Ed Maibach, director of George Mason University’s Center for Climate Change Communication, says Obama is smart to use weather people to promote the National Climate Assessment. “Unlike climate scientists, they already have the eyes and ears of the American people,” he says.

According to his research, many meteorologists are climate skeptics. “While almost all of them understand that the climate is changing,” he says, “they’re not all necessarily convinced that human activity is driving the change.” 

And some don’t even go that far. Among the most prominent of the unpersuaded is Joe Bastardi. He spent much of his career at Accuweather and is now chief meteorologist at WeatherBell.com. He goes on shows like Fox’s The O’Reilly Factor often to dispute climate science.

“The weather was far worse in this country in the 30s, 40s, and 50s,” Bastardi says. “In the end, I think this is much ado about nothing. I think it will wind up on the ash heap of history.” 

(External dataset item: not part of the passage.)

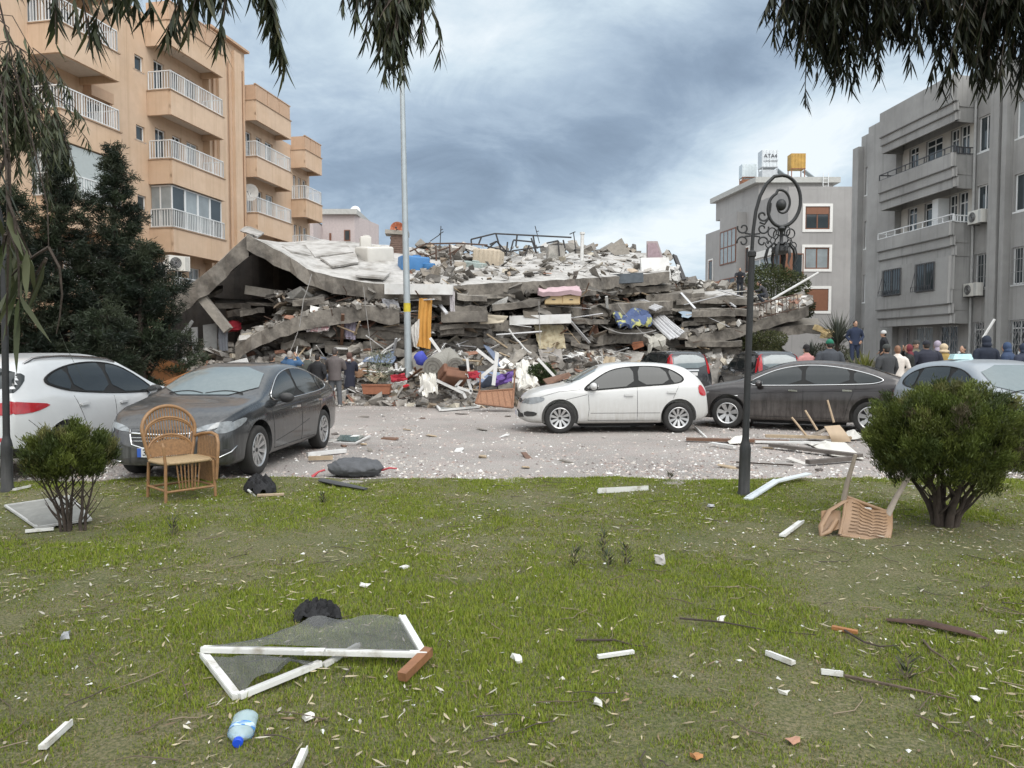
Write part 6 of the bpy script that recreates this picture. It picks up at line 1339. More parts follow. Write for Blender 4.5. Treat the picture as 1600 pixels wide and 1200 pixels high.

According to Maibach’s research, a full quarter of TV weather people said they don’t believe climate change is happening, in the most recent survey in 2010. About an equal number said they weren’t sure. 

Some may be skeptical because they see how often their computer models don’t produce accurate short-term forecasts. 

“They translate some of that into having some concerns about using the similar kinds of models to project the climate out for many, many years,” says Keith Seitter, executive director of The American Meteorological Society, which supports the President’s report.  

Obama is now trying to get more TV weather people who believe the long-range forecast to spread the word.